Turbonomic claims to add or delete virtualized computing resources whether they run in private or public clouds, or in the customers’ own traditional data centers. Public clouds like Amazon (AMZN) Web Services or Microsoft (MSFT) Azure are massive farms of servers, storage and networking available for many customers. Private clouds run on gear operated and used by a single company and hybrid clouds are a mix of the two.

This is a huge promise. “We match application demands with infrastructure supply,” Veghte said, asserting that most companies try to fix application issues by throwing both hardware and people at the problem when they could use Turbonomic to automate it away.

“Azure and AWS can match their infrastructure supply with the demand they see. Turbonomic enables customers to use the same sort of demand matching in traditional settings,” Veghte said. At its most basic. Turbonomic says it not only monitors applications, but enacts fixes on its own if they are faltering. So if your database is hit by an unexpected surge in demand, Turbonomic says it will assign more resources to make sure the work gets done.

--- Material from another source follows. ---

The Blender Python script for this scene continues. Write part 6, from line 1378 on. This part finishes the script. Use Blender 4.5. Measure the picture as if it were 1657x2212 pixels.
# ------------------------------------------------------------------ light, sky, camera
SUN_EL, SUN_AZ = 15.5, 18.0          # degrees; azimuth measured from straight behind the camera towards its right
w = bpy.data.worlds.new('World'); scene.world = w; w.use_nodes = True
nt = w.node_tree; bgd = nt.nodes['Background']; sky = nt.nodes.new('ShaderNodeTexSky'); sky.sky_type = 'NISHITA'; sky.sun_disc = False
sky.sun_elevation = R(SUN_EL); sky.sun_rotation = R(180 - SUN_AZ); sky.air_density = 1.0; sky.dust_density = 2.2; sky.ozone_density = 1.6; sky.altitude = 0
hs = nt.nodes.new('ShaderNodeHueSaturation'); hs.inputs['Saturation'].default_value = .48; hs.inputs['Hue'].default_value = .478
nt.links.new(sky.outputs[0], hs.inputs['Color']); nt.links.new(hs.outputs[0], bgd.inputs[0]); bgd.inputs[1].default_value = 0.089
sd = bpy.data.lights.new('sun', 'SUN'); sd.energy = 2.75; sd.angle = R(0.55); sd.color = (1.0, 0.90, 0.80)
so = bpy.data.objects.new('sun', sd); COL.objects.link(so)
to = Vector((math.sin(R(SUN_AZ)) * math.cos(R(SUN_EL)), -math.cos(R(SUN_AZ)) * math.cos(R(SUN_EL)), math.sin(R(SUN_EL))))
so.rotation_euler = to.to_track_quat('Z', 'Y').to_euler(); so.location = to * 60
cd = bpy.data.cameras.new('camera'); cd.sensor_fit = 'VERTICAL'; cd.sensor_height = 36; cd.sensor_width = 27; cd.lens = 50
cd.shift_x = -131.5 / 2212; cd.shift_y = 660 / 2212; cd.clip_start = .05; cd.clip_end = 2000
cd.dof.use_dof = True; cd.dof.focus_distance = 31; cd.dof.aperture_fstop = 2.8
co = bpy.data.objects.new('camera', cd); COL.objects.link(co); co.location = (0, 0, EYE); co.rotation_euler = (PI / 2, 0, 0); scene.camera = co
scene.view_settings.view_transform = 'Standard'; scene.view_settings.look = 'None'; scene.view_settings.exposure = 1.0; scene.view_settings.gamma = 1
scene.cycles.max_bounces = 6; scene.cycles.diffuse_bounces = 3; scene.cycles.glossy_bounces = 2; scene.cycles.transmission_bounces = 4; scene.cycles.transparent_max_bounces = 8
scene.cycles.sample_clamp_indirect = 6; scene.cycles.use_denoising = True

Veghte is a high-profile tech veteran. He spent nearly two decades at Microsoft, where he held several positions including senior vice president in charge of Windows. He then joined pre-split Hewlett-Packard Inc. (HPQ) in 2010, where he served as chief operating officer. He left HPE , where he was a top lieutenant to CEO Meg Whitman, in June, 2015 and was named CEO of Survey Monkey a month later. He stepped down six months after that. Asked about that short tenure, Veghte said he and other investors differed on the strategic direction of the company, but it was all good. He remains on Survey Monkey’s board.